WHAT YOU SHOULD DO >> Give back exactly the lines from the start of the listing to the line containing "to eye level", inclusive, and nothing beyond them.

-------

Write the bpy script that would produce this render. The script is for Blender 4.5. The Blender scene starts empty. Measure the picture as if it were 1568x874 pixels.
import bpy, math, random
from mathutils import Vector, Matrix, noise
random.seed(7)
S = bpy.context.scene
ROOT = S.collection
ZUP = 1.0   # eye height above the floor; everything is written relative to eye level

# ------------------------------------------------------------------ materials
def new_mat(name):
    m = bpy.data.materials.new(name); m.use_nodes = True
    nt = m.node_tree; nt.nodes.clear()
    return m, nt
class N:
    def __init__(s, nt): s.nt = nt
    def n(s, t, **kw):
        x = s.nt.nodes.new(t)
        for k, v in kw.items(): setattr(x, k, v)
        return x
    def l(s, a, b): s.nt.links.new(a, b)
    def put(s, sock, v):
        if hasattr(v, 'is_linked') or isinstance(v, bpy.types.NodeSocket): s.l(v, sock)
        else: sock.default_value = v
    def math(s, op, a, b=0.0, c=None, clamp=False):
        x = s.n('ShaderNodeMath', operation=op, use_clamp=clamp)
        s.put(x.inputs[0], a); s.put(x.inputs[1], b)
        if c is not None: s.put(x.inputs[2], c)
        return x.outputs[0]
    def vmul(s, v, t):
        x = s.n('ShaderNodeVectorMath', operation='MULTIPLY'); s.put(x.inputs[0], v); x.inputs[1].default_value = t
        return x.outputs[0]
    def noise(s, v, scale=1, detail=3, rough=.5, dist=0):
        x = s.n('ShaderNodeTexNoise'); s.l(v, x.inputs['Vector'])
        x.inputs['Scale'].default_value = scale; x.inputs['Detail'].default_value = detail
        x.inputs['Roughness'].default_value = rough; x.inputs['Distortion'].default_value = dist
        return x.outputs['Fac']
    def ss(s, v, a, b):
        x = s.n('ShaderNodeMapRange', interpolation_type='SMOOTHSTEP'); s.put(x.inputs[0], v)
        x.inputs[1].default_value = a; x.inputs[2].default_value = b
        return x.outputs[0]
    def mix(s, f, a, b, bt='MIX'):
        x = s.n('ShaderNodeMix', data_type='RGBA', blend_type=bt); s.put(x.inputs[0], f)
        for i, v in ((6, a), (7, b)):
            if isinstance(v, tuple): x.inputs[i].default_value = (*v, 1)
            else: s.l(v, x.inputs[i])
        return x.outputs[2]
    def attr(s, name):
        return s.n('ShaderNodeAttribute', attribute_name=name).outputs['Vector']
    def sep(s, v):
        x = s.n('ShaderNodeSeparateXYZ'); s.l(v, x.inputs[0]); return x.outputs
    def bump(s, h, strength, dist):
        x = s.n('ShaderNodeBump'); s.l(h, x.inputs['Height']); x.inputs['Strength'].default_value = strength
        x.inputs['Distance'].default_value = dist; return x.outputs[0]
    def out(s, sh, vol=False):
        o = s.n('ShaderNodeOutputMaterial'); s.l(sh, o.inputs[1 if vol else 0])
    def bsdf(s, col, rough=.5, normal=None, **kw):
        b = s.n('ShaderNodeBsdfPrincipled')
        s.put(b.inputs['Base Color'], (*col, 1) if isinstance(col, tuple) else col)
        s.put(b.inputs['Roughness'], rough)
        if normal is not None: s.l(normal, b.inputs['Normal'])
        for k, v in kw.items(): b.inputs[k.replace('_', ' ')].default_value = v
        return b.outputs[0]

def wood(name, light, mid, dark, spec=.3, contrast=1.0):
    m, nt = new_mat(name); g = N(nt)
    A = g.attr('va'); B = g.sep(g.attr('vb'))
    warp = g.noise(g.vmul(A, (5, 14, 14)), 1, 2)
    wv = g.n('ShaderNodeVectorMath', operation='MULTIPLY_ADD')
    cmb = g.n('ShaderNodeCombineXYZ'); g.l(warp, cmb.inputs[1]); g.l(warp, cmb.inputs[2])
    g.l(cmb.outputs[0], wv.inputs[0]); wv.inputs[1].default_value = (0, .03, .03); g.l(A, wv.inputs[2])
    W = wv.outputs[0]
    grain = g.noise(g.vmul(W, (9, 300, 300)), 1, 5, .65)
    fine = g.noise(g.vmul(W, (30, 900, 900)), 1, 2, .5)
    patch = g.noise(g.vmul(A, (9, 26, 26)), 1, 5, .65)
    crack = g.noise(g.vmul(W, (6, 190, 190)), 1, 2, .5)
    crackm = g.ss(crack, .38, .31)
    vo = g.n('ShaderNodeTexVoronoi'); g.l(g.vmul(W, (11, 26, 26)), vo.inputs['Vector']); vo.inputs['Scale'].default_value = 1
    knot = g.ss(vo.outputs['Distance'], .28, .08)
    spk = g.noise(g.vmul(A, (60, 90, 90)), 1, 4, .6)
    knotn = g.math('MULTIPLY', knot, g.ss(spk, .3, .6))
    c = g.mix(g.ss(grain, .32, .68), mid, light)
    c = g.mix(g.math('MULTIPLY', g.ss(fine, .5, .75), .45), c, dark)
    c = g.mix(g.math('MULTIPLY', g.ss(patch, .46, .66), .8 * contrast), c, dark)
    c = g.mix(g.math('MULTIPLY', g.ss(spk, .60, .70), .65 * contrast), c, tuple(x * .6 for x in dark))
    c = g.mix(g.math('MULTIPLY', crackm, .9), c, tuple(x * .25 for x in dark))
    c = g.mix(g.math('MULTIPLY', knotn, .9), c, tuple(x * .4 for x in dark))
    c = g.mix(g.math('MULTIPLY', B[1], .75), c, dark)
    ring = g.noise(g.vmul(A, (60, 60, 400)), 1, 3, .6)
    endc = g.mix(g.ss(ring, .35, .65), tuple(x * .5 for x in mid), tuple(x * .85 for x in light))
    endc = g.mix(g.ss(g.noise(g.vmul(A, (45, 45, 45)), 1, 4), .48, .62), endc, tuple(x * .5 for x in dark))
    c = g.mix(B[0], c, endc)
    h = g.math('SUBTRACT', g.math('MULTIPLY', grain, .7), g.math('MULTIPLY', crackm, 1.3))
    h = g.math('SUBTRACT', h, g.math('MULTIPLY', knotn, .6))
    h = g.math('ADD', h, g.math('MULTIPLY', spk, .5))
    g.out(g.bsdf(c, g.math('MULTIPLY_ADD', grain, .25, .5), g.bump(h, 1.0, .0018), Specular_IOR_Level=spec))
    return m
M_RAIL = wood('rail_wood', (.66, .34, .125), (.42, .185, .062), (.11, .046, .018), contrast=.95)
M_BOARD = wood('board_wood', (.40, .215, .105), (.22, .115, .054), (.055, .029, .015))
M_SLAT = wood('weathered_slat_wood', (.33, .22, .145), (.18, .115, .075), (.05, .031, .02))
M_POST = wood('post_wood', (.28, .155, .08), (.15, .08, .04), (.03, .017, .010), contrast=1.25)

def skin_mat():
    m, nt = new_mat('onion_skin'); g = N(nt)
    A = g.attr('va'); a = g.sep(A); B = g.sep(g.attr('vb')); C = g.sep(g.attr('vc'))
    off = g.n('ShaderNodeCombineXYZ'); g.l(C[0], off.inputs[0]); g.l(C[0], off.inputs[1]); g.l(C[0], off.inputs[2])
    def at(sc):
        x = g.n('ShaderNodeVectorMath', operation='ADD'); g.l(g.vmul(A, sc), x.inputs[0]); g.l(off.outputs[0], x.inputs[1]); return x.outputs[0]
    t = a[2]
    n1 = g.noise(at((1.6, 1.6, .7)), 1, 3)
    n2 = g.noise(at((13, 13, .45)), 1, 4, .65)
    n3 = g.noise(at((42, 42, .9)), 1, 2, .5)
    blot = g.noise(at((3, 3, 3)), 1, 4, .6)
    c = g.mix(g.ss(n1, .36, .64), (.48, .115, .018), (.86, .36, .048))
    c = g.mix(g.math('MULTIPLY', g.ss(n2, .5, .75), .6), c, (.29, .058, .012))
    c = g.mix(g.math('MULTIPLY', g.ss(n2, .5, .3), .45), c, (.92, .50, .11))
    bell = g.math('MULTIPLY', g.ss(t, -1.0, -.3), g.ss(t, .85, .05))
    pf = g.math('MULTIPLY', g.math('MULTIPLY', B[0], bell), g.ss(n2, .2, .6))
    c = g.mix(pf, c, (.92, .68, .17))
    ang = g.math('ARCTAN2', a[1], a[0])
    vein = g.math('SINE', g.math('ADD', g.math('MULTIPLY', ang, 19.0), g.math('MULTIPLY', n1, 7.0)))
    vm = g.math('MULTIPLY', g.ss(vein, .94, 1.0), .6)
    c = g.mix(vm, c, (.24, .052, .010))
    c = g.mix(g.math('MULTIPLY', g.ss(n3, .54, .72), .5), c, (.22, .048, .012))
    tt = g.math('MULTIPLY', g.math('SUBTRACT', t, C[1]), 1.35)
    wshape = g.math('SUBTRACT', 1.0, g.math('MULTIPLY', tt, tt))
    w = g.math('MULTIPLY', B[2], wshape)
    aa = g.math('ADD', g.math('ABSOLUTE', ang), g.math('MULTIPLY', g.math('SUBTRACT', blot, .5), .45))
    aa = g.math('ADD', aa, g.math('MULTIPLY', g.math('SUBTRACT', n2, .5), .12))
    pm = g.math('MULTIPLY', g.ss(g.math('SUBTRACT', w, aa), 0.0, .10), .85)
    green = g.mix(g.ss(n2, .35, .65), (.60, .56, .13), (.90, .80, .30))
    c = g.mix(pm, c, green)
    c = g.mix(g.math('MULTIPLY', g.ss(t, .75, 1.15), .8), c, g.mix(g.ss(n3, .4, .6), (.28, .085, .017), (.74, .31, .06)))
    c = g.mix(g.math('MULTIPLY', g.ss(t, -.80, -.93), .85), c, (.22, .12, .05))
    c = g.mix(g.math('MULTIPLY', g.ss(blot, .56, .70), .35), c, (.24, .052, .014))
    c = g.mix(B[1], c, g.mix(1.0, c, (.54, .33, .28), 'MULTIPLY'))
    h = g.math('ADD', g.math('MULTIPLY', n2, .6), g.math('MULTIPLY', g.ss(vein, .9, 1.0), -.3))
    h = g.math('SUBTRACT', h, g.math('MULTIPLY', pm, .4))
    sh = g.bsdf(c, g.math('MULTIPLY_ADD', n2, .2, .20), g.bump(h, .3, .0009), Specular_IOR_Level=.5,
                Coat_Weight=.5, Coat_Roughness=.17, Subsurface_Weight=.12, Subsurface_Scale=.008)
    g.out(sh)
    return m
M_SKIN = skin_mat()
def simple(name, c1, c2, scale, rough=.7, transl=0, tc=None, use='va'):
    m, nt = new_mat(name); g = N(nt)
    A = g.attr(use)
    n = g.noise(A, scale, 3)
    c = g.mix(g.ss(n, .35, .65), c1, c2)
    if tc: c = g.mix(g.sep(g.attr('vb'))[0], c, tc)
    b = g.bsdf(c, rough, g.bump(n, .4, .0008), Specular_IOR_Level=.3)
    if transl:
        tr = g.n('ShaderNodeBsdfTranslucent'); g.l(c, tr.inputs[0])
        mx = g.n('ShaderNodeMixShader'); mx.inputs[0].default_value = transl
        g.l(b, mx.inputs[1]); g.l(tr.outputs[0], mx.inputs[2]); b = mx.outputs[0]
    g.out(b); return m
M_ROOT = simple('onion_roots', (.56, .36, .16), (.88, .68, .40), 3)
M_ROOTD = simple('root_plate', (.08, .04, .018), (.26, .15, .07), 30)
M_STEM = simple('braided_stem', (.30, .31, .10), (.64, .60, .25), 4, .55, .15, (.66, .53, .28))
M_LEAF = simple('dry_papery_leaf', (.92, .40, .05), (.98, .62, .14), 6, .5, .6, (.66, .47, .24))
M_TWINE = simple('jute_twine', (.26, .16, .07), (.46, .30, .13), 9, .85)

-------

OUTPUT FOR THIS TASK >>
Write the bpy script that would produce this render. The script is for Blender 4.5. The Blender scene starts empty. Measure the picture as if it were 1568x874 pixels.
import bpy, math, random
from mathutils import Vector, Matrix, noise
random.seed(7)
S = bpy.context.scene
ROOT = S.collection
ZUP = 1.0   # eye height above the floor; everything is written relative to eye level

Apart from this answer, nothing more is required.